Dans cette traversée du complet inconnu, du presque inexploré puisque c'est en réalité sur la trace laissée par Arne Saknussemm qui trois siècles auparavant fut le premier à ouvrir les entrailles de la terre qu'ils se sont lancés, et bien que livrés à eux-mêmes, à eux-seuls pendant plusieurs mois, oubliés du monde de la surface et faisant, jour après jour, l'expérience de l'euphorie et du désespoir, de la peur et de l'éblouissement, rien ne les aura changés. Ils n'ont pas bougé d'un iota, ni dans leurs certitudes, ni dans leur candeur et encore moins dans leur mutisme, à peine en ressortent-ils quelque peu amaigris et hirsutes. Ainsi, définitivement, cette équipée au centre de la terre n'est en rien le récit d'une aventure humaine, mais bien plutôt celui de l'Aventure de l'Humanité avec un « A » et un « H » majuscules, comme on parlera pratiquement un siècle plus tard de ce grand pas fait par elle avec à peu près le même esprit conquérant et colonialiste que du temps du second empire durant lequel Jules Verne vécut et installa son oeuvre. de cette aventure, pourtant toute intérieure, le bon docteur Freud semble être si loin que c'est comme s'il ne devait même jamais advenir, et cependant il arrive, il n'est déjà plus très loin, au point qu'il pourrait bien avoir été un des jeunes lecteurs de Jules Verne et quelles belles pâtures en effet lui auraient alors faites ces sombres boyaux descendant dans le ventre de la terre, ces couloirs inviolés et étincelants, étincelants parce qu'inviolés, cette mer interne, immensément répandue, régulièrement bouleversée d'orages aussi soudains que furieux, ces cavernes lumineuses où la nuit ne vient jamais mais cependant habitées de monstres immémorés entièrement occupés à s'entredévorer et bien sûr cette remontée finale à travers un étroit conduit d'une mer originelle transformée par un acte manqué en eaux soudain rendues effrénées et bouillonnantes puis bientôt en lave libératrice, et cela, encore une fois, sans aucune femme présente en ces lieux, seul un mystérieux berger à peine entrevu, sans âge et sans époque, veille là sur d'improbables troupeaux silencieux.

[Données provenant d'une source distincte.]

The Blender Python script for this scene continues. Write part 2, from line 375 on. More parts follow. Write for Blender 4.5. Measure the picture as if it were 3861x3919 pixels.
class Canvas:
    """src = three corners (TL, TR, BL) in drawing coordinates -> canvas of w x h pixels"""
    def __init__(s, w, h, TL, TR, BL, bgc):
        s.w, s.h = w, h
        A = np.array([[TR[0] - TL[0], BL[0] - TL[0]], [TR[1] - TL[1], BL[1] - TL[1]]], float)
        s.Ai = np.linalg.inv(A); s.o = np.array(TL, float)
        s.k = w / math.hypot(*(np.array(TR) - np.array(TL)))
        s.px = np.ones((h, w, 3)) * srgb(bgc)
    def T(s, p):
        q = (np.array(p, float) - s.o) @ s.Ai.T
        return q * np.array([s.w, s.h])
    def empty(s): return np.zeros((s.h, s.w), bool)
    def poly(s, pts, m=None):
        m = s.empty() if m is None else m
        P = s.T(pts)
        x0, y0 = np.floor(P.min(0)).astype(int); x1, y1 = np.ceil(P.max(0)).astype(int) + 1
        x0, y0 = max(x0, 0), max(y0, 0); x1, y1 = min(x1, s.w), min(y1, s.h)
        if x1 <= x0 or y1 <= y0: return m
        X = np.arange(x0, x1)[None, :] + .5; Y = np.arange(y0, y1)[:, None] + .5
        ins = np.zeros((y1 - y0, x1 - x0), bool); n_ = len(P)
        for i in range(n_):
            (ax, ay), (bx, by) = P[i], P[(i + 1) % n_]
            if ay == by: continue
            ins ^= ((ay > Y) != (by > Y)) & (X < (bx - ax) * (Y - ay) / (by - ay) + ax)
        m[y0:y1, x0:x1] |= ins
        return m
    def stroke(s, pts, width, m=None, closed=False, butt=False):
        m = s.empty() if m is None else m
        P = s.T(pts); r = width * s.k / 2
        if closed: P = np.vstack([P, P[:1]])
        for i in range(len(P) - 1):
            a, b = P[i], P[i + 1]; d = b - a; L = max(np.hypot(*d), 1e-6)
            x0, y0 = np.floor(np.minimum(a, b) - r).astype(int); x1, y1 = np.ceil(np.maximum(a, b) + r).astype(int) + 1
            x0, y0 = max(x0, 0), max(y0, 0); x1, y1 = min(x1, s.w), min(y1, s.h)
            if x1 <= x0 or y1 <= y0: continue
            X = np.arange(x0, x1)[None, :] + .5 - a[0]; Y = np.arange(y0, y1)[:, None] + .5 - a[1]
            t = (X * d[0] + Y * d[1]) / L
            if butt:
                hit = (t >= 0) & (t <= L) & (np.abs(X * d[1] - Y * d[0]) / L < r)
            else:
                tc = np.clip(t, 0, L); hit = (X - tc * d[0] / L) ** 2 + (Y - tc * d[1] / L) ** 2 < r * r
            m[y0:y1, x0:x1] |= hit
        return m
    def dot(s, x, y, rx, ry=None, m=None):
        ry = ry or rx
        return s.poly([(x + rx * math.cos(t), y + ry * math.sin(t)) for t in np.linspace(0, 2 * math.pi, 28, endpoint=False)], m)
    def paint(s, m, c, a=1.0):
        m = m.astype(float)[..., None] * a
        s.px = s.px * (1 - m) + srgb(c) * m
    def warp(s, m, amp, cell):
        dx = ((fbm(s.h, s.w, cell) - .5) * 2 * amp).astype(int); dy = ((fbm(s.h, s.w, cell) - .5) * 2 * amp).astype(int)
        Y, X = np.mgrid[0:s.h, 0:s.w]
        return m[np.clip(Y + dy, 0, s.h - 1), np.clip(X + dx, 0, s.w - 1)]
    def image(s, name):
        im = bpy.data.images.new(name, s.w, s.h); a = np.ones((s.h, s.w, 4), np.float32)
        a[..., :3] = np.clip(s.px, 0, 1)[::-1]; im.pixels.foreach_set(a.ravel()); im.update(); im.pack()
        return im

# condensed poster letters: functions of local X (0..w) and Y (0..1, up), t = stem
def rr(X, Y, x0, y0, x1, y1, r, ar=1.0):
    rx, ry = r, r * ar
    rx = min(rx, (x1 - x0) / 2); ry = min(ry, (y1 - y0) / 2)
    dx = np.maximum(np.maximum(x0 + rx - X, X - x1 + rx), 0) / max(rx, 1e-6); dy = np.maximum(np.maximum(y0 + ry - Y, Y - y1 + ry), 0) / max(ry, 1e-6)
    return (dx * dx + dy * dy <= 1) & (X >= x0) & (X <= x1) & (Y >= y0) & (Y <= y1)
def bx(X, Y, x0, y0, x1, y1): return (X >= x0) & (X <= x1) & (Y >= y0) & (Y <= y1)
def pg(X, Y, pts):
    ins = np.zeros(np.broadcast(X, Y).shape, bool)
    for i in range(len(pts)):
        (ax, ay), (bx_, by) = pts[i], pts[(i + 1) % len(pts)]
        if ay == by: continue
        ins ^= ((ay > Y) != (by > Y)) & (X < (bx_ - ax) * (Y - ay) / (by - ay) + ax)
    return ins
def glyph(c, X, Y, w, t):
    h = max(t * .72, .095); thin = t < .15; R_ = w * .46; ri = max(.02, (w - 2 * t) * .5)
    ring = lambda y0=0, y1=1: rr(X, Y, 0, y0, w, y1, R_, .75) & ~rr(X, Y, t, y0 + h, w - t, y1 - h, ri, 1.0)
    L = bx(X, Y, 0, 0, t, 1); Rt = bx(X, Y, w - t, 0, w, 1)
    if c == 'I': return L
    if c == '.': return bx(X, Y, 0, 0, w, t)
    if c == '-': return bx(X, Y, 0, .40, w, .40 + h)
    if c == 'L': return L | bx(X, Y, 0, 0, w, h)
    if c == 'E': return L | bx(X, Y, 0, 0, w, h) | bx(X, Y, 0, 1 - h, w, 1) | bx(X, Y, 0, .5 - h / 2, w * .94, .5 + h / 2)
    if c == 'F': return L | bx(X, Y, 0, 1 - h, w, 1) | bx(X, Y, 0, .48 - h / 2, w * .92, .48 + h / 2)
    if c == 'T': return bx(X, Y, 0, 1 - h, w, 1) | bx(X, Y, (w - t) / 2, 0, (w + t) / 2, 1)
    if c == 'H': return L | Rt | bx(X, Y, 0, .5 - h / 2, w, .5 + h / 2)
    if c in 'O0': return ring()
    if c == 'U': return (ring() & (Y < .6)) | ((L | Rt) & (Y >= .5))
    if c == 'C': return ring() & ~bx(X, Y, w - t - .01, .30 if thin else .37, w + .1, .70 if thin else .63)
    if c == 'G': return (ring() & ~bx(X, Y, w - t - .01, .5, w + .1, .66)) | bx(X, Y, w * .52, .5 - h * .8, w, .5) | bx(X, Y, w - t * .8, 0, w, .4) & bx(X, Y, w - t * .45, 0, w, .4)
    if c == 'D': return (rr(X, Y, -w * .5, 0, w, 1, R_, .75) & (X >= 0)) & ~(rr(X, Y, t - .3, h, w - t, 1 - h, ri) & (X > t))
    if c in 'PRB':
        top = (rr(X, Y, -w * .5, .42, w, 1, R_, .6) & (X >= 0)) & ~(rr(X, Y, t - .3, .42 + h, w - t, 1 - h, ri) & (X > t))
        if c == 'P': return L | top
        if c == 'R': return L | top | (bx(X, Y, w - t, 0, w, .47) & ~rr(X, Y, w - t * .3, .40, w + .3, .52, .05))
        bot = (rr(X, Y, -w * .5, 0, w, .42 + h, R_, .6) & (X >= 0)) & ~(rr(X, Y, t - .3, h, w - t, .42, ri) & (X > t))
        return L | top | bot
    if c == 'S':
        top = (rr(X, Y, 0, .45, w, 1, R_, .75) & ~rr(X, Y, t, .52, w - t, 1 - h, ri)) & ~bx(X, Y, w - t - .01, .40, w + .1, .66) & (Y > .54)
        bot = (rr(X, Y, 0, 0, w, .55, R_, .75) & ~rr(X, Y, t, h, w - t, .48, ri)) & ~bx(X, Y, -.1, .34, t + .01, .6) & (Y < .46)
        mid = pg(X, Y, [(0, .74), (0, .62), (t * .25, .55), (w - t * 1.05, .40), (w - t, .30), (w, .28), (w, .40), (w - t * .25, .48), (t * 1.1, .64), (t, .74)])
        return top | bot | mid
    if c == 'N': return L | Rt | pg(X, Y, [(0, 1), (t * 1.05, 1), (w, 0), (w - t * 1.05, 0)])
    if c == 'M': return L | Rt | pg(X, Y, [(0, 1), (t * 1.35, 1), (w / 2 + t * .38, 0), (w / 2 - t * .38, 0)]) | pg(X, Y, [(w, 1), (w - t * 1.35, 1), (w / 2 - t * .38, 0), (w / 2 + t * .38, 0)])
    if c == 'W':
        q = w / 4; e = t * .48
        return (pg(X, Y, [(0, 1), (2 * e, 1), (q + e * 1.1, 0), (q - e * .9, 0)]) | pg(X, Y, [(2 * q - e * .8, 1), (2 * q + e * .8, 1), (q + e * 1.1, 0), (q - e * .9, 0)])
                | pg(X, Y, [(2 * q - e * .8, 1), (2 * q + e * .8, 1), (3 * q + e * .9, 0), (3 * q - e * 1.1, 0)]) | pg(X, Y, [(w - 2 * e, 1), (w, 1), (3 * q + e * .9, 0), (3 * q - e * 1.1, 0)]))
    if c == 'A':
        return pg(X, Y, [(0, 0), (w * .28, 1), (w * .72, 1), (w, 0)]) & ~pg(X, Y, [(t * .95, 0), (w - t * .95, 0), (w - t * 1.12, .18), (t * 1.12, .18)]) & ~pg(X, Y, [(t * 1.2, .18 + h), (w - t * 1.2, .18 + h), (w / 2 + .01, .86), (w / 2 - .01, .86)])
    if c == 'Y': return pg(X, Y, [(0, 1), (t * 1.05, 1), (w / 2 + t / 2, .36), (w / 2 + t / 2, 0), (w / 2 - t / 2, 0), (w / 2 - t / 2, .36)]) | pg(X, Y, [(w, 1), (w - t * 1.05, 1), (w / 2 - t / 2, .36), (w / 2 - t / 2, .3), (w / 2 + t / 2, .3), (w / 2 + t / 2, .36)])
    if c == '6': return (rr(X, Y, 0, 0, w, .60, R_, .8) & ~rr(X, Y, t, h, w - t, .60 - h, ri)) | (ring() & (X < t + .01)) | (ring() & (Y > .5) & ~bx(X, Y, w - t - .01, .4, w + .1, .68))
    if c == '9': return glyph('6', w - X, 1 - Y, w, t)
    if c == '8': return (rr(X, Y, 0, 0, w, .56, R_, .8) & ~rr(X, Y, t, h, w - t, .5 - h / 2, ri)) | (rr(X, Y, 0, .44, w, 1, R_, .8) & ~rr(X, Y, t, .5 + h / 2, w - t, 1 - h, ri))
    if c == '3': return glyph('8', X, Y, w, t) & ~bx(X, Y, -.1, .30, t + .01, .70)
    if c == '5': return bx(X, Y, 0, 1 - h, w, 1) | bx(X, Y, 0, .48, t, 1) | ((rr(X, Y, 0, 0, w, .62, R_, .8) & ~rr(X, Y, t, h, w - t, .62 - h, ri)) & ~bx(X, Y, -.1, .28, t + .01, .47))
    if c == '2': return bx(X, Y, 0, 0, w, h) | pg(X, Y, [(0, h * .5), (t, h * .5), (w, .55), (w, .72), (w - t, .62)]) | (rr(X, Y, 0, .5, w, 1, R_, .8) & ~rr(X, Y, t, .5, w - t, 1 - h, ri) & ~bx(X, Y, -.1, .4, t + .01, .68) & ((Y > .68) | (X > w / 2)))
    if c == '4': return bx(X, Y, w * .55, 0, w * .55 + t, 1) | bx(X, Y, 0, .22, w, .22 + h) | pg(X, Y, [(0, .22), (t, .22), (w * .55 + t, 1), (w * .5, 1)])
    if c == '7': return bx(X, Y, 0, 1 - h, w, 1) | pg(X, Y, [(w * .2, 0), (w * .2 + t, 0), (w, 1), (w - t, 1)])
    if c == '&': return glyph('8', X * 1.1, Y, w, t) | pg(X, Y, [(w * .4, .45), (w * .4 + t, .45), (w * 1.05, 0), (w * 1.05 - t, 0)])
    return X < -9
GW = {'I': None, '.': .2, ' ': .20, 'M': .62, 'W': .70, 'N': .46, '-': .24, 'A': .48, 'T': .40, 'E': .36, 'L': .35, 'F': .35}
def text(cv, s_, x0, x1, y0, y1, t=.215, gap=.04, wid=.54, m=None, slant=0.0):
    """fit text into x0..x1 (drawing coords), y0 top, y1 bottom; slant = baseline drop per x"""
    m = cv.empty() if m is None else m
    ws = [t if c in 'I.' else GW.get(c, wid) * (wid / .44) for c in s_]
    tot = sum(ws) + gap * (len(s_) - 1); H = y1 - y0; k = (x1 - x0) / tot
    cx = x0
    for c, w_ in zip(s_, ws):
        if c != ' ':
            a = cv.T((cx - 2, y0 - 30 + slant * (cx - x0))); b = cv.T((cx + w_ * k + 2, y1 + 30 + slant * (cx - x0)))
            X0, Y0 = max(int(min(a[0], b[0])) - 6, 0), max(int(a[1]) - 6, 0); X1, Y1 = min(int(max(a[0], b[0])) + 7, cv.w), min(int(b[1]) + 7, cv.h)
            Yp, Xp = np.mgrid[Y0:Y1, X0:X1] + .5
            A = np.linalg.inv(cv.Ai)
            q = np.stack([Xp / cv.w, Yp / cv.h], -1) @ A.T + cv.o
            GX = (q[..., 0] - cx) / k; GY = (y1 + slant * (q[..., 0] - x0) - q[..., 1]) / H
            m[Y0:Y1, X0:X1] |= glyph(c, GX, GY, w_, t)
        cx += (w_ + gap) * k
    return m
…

Mais ce qui pourrait ainsi ne nous paraître que faiblesse et inconsistance dans un siècle littéraire plutôt voué à l'exploration des comédies humaines, de la complexité des âmes et des sentiments et des ressorts politiques d'une société déjà vieillissante et nous tirer ainsi un peu de mépris condescendant, en constitue en réalité tout le charme et la singularité. Car, et comme cela n'est pas si fréquemment le cas ailleurs, les héros de Jules Verne traversent leur aventure comme si eux-mêmes n'en étaient que les lecteurs et puisque, de par cette ascèse rationaliste et positiviste à laquelle ils ont consacrés leurs voeux, ils occupent plus de temps à commenter objectivement cette aventure qu'à la vivre avec passion, ils nous laissent ainsi, sans nul nécessité de nous identifier à eux, tout à fait libres de visiter ces lieux sans être en rien gênés par leur présence. Au contraire, ils sont comme des guides parfaits dépêchés par Jules Verne dans le but de nous faire visiter dans des conditions idéales son musée merveilleux, son théâtre d'ombres chinoises et dont on peut, de temps à autre, se laisser aller à écouter par politesse les explications raisonnées et savantes aussi désuètes à nos jours qu'elles étaient déjà superfétatoires à l'époque sans que cela ne gâche en quoi que ce soit notre concentration à vouloir profiter pleinement du spectacle des lieux. On attend d'eux seulement qu'ils portent la lumière et choisissent des routes que sans leur curiosité nous n'aurions jamais eu le courage, voir même l'idée, d'emprunter.

Aussi de ce qu'il advient de ces héros au delà de leur aventureux périple finalement peu nous importe. Qu'Axel dès son retour à Hambourg épouse sa Graüben dont il a donné le prénom à un embarcadère souterrain naturel (il n'est décidément pas possible que le bon Sigmund n'ait pas lu ce livre), cela va de soi. Que le Professeur Lidenbrock tire quelques gloires de salon de son courage sans faille d'explorateur à tout va, c'est la moindre des choses. Quant à l'impavide Hans Bjelke, il semble traverser la vie avec une telle sagesse innée de moine tibétain qu'on peut l'imaginer aussi bien retournant à ses chasses solitaires d'eiders islandais que consacrer le reste de sa vie à tricoter au fond d'une Isba entourée de geysers des chandails en poils de rennes ou de renards bleus.

Ils sont passés en ne laissant au bout du compte rien d'eux-mêmes. de la belle écriture de Jules Verne précise et sans afféteries et dont le primordial du très respectable travail littéraire consiste à rendre réel l'impossible et à donner une architecture concrète et cohérente au merveilleux, ne restent donc, mais c'est bien là l'essentiel, que ces lieux révélés, devenus pour nous presque familiers par la justesse de leur description et qu'on peut désormais visiter, sans besoin d'autre guide que notre mémoire de lecteur, chaque fois que le coeur nous en dit.